In this respect there has been a lot of criticism of the Blasphemy Law of late. Some commentators are calling not only for its repeal but also for a secular Pakistani state. Secular government gets a lot of flak in Pakistan as being anti-religion but in reality it only means that the state is religion-blind, treating citizens of all religious identities equally and protecting the religious freedom of everyone.

Many advocates of a secular state quote Quaid-e-Azam's inaugural speech to the Pakistan Constituent Assembly. But the most impassioned and articulate defense of secular government in Pakistan remains Sris Chandra Chattopadhyaya’s who was the opposition leader of our first Constituent Assembly. In his speech during the Objectives Resolution debate of March 1949 Chattopadhyaya said:

"Let us eliminate the complexes of majority and minority. Let us treat citizens of Pakistan members of one family and frame such a constitution as may not break this tie so that all communities may stand shoulder to shoulder on equal footing in time of need and danger. I do not consider myself as a member of the minority community. I consider myself as one of seven crores of Pakistanis. Let me have to retain that privilege.

In other words, Chattopadhyaya envisioned a state where Pakistani identity was not defined to exclude non-dominant religious groups.

But a secular state while going a long way in solving our identity crisis will probably not go far enough. What is really needed is a redefinition of pakistaniat not just in the constitution but also in the minds of the Pakistani people. Here once again the state has to take responsibility because its textbooks are the widest and most effective method of disseminating an understanding of the Pakistani identity.

Those marginalized by the narrow definition of pakistaniat (women and individuals belonging to non-dominant linguistic, ethnic and religious groups) must have their identities accommodated in the larger Pakistani identity. What our schools and textbooks should teach our children is that (A) citizens of our country have multifarious identities that must all be respected and celebrated and (B) that these identities are in total harmony with being Pakistani. A Hindu, a woman, an English speaker, an atheist, a Brahui speaker are all equally Pakistani.

The monolithic way in which history is taught must be changed. Pakistan’s history is not a straight line from Muhammad bin Qasim to the Mughals to the Muslim League and then Pakistan. The importance of non-Muslim rulers needs to be highlighted, as do the regional histories of the provinces and the contributions made to our history, thought and culture by dissidents and also intellectuals and politicians opposed to the League (like Nehru and Gandhi).

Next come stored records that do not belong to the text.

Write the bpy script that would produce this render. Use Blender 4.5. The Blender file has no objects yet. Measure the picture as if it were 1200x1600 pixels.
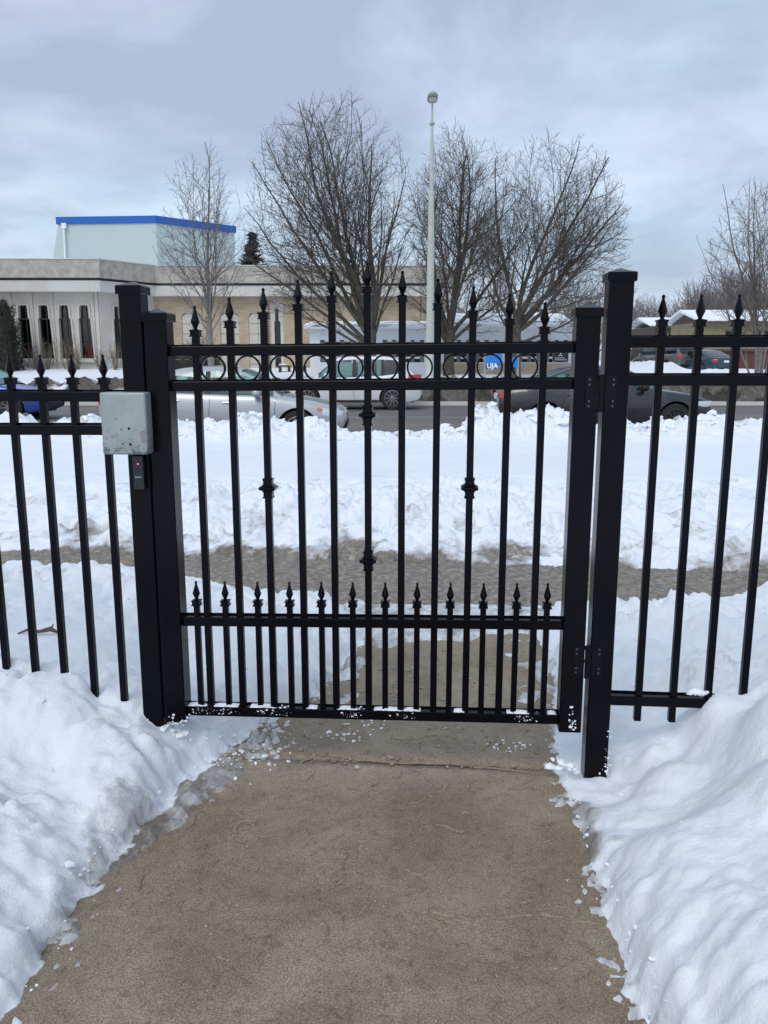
import bpy, bmesh, math, random
import numpy as np
from mathutils import Vector, Matrix, geometry
R = math.radians
rnd = random.Random(7)
sc = bpy.context.scene
C = sc.collection

# ------------------------------------------------------------------ camera, world, sun, exposure
FPX, EYE, PITCH = 1250.0, 1.5, 10.78
cam_d = bpy.data.cameras.new('camera'); cam = bpy.data.objects.new('camera', cam_d); C.objects.link(cam)
cam.location = (0, 0, EYE); cam.rotation_euler = (R(90 - PITCH), 0, 0)
cam_d.sensor_fit = 'VERTICAL'; cam_d.sensor_height = 24; cam_d.lens = 24 * FPX / 1600
cam_d.clip_start = 0.05; cam_d.clip_end = 3000
sc.camera = cam
SUN_EL, SUN_AZ = 48, 205
world = bpy.data.worlds.new('World'); sc.world = world; world.use_nodes = True
nt = world.node_tree; nt.nodes.clear()
def wn(t, **k):
    n = nt.nodes.new(t)
    for a, b in k.items(): setattr(n, a, b)
    return n
wo = wn('ShaderNodeOutputWorld'); bgs = wn('ShaderNodeBackground'); bgc = wn('ShaderNodeBackground'); add = wn('ShaderNodeAddShader')
sky = wn('ShaderNodeTexSky', sky_type='NISHITA', sun_disc=False, sun_elevation=R(SUN_EL), sun_rotation=R(SUN_AZ))
sky.dust_density = 3
bgs.inputs[1].default_value = 0.05; sky.air_density = 0.7
nt.links.new(sky.outputs[0], bgs.inputs[0])
tc = wn('ShaderNodeTexCoord'); sep = wn('ShaderNodeSeparateXYZ'); nt.links.new(tc.outputs['Generated'], sep.inputs[0])
mx = wn('ShaderNodeMath', operation='MAXIMUM'); nt.links.new(sep.outputs[2], mx.inputs[0]); mx.inputs[1].default_value = 0
ad = wn('ShaderNodeMath', operation='ADD'); nt.links.new(mx.outputs[0], ad.inputs[0]); ad.inputs[1].default_value = 0.22
dx = wn('ShaderNodeMath', operation='DIVIDE'); dy = wn('ShaderNodeMath', operation='DIVIDE')
nt.links.new(sep.outputs[0], dx.inputs[0]); nt.links.new(ad.outputs[0], dx.inputs[1])
nt.links.new(sep.outputs[1], dy.inputs[0]); nt.links.new(ad.outputs[0], dy.inputs[1])
cmb = wn('ShaderNodeCombineXYZ'); nt.links.new(dx.outputs[0], cmb.inputs[0]); nt.links.new(dy.outputs[0], cmb.inputs[1]); cmb.inputs[2].default_value = 3.1
n1 = wn('ShaderNodeTexNoise'); n1.inputs['Scale'].default_value = 1.5; n1.inputs['Detail'].default_value = 6; n1.inputs['Roughness'].default_value = 0.56; n1.inputs['Distortion'].default_value = 0.25
nt.links.new(cmb.outputs[0], n1.inputs['Vector'])
cr = wn('ShaderNodeValToRGB'); e = cr.color_ramp
e.elements[0].position = 0.38; e.elements[0].color = (0.36, 0.42, 0.505, 1)
e.elements[1].position = 0.68; e.elements[1].color = (0.66, 0.72, 0.83, 1)
q = e.elements.new(0.48); q.color = (0.44, 0.515, 0.605, 1)
q = e.elements.new(0.57); q.color = (0.54, 0.615, 0.715, 1)
nt.links.new(n1.outputs[0], cr.inputs[0])
n2 = wn('ShaderNodeTexNoise'); n2.inputs['Scale'].default_value = 0.8; n2.inputs['Detail'].default_value = 3
mp2 = wn('ShaderNodeMapping'); mp2.inputs['Location'].default_value = (4, 9, 2); nt.links.new(cmb.outputs[0], mp2.inputs[0]); nt.links.new(mp2.outputs[0], n2.inputs['Vector'])
hue = wn('ShaderNodeMix', data_type='RGBA', blend_type='MULTIPLY'); hue.inputs['Factor'].default_value = 1
cr2 = wn('ShaderNodeValToRGB'); cr2.color_ramp.elements[0].color = (1.03, 0.985, 1.02, 1); cr2.color_ramp.elements[1].color = (0.93, 1.02, 1.02, 1)
cr2.color_ramp.elements[0].position = 0.38; cr2.color_ramp.elements[1].position = 0.62
nt.links.new(n2.outputs[0], cr2.inputs[0]); nt.links.new(cr.outputs[0], hue.inputs[6]); nt.links.new(cr2.outputs[0], hue.inputs[7])
grad = wn('ShaderNodeMapRange'); grad.inputs[1].default_value = 0.0; grad.inputs[2].default_value = 1.0; grad.inputs[3].default_value = 0.92; grad.inputs[4].default_value = 1.3
nt.links.new(mx.outputs[0], grad.inputs[0])
nt.links.new(hue.outputs[2], bgc.inputs[0]); nt.links.new(grad.outputs[0], bgc.inputs[1])
nt.links.new(bgs.outputs[0], add.inputs[0]); nt.links.new(bgc.outputs[0], add.inputs[1]); nt.links.new(add.outputs[0], wo.inputs[0])
sun_d = bpy.data.lights.new('sun', 'SUN'); sun_d.energy = 0.9; sun_d.angle = R(25); sun_d.color = (1, 0.97, 0.93)
sun = bpy.data.objects.new('sun', sun_d); C.objects.link(sun)
_a = R(SUN_AZ); sun.rotation_euler = Vector((math.sin(_a) * math.cos(R(SUN_EL)), math.cos(_a) * math.cos(R(SUN_EL)), math.sin(R(SUN_EL)))).to_track_quat('Z', 'Y').to_euler()
sc.view_settings.view_transform = 'Standard'; sc.view_settings.look = 'None'
sc.view_settings.exposure = 0.0; sc.view_settings.gamma = 1; sc.view_settings.use_curve_mapping = False

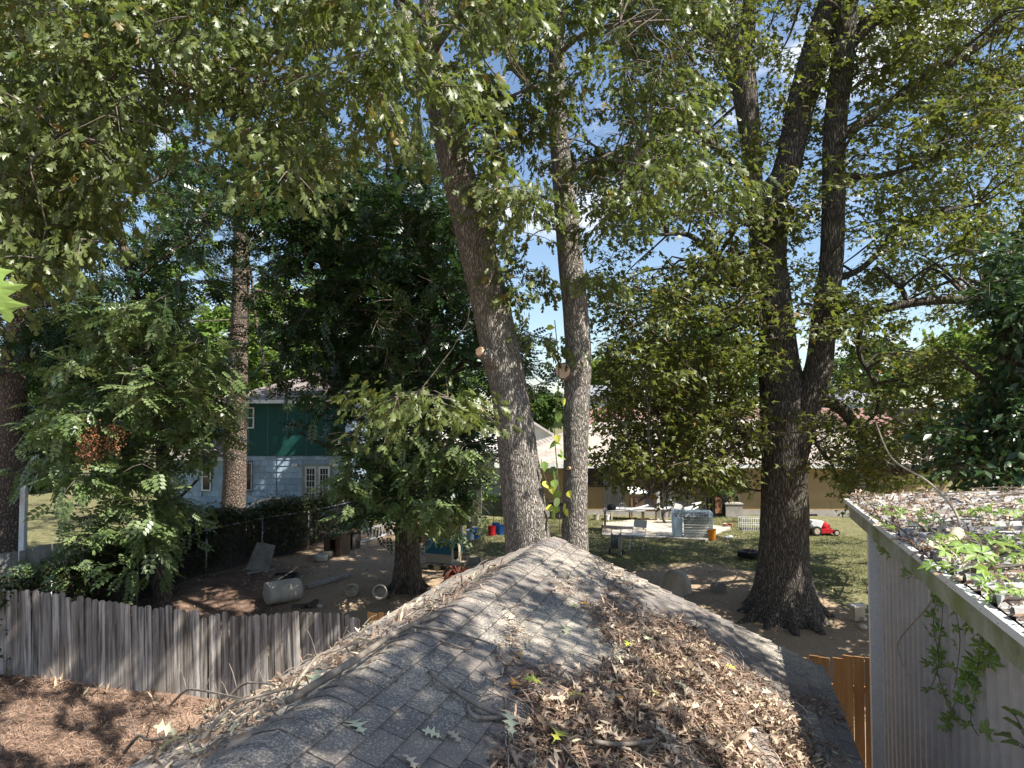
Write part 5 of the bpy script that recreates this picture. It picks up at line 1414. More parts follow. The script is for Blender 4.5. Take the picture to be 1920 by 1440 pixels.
# hose reel
t = thing('hose_reel', 'grey hose reel cart with coiled dark hose left of the folding chair', 'hose reel', ground(1155, 1040), R(-20))
part('frame', MB().tube([(-.18,0,0), (-.16,.05,.85), (.16,.05,.85), (.18,0,0)], .018, 6).tube([(-.18,0,.1), (.2,-.35,.05)], .015, 6).tube([(.18,0,.1), (.24,-.35,.05)], .015, 6), M['galv'], t)
cr = MB()
for k in range(6):
    rr2 = .20+.012*(k % 3); x = -.10+.035*k
    cr.tube([(x, .0+rr2*math.cos(a), .42+rr2*math.sin(a)) for a in np.linspace(0, 2*PI, 19)], .016, 6, False)
part('hose', cr, M['steel_panel'], t)
for x in (-.14, .12): part('drum_disc', MB().lathe([(.06,0),(.27,0),(.27,.015),(.06,.015)], (x,0,.42), 18, roty(R(90))), M['cinder'], t)
for x in (-.22, .22): part('wheel', MB().lathe([(0,0),(.10,0),(.10,.03),(0,.03)], (x,0,.10), 14, roty(R(90)), cap=False), M['black_plastic'], t)
part('shelf', MB().box((0,.05,.62), (.36,.2,.02)), M['cinder'], t)
# dirt bike
t = thing('dirt_bike', 'white and black dirt motorcycle parked before the ribbed screen door', 'motorcycle', ground(1278, 983), R(14))
def wheel(x, r, w, zc):
    o = part('wheel', MB().lathe([(r*.78,-w/2),(r*.95,-w/2),(r,-w*.2),(r,w*.2),(r*.95,w/2),(r*.78,w/2),(r*.78,-w/2)], (x,0,zc), 24, rotx(R(90)), cap=False), M['rubber'], t)
    part('rim', MB().lathe([(r*.72,-w*.3),(r*.79,-w*.3),(r*.79,w*.3),(r*.72,w*.3),(r*.72,-w*.3)], (x,0,zc), 24, rotx(R(90)), cap=False), M['galv'], o)
    sp_ = MB()
    for i in range(12): a = 2*PI*i/12; sp_.bar((x,0,zc), (x+r*.75*math.cos(a), 0, zc+r*.75*math.sin(a)), .006)
    sp_.lathe([(.04,-.05),(.04,.05)], (x,0,zc), 10, rotx(R(90))); part('spokes', sp_, M['galv'], o)
wheel(-.58, .33, .09, .33); wheel(.58, .30, .11, .30)
for s in (-.07, .07): part('fork', MB().tube([(-.58,s,.33), (-.50,s,.60), (-.36,s,.98)], .022, 7), M['galv'], t)
part('handlebar', MB().tube([(-.30,-.36,1.10), (-.33,-.2,1.08), (-.36,-.08,1.0), (-.36,.08,1.0), (-.33,.2,1.08), (-.30,.36,1.10)], .013, 6).box((-.40,0,1.10), (.04,.06,.10)), M['black_metal'], t)
part('number_plate', MB().box((-.45,0,.95), (.02,.18,.22), roty(R(-20))), M['white_paint'], t)
part('front_fender', MB().prism([(-.92,-.07,.66),(-.72,-.07,.76),(-.45,-.07,.76),(-.42,-.07,.72),(-.70,-.07,.71)], (0,.14,0)), M['white_paint'], t)
part('tank', MB().prism([(-.34,-.11,.92),(-.10,-.11,.86),(.02,-.11,.78),(-.10,-.11,.62),(-.42,-.11,.70)], (0,.22,0)), M['white_paint'], t)
part('seat', MB().prism([(-.16,-.10,.84),(.55,-.10,.86),(.62,-.10,.82),(.10,-.10,.74),(-.10,-.10,.78)], (0,.20,0)), M['black_plastic'], t)
part('rear_fender', MB().prism([(.30,-.08,.83),(.95,-.08,.92),(.96,-.08,.89),(.60,-.08,.78),(.20,-.08,.70)], (0,.16,0)), M['white_paint'], t)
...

A history that is more representative of the histories of our people and less ideologically oriented against India and the West and towards the idea of a Muslim nation will go a long way in freeing our national identity and bringing it into line with the identities of our people

A few months back, the Citizens Archive of Pakistan organized the Shanaakht festival to highlight Pakistan’s diversity. It was just the kind of inclusionary event that we need to see but the slogan, “17 crore dillon ki aik shanaakht”, was somewhat disappointing in its implication that we are all Pakistanis despite of our differences rather than because of them. A much more appropriate maxim in my opinion would be: “17 crore shanaakht; aik Pakistan.”

2 comments:

Saba said...

I have nothing to say except that I agree with you whole heartedly. Have you read Aqeel Bilgrami's paper entitled "What is a Muslim?" He explores the complexity of defining one's identity, especially in South Asia.

Keep the inspirational work up!

Shayan_R said...

no, i actually havent. but sen talks abt it a lot. link?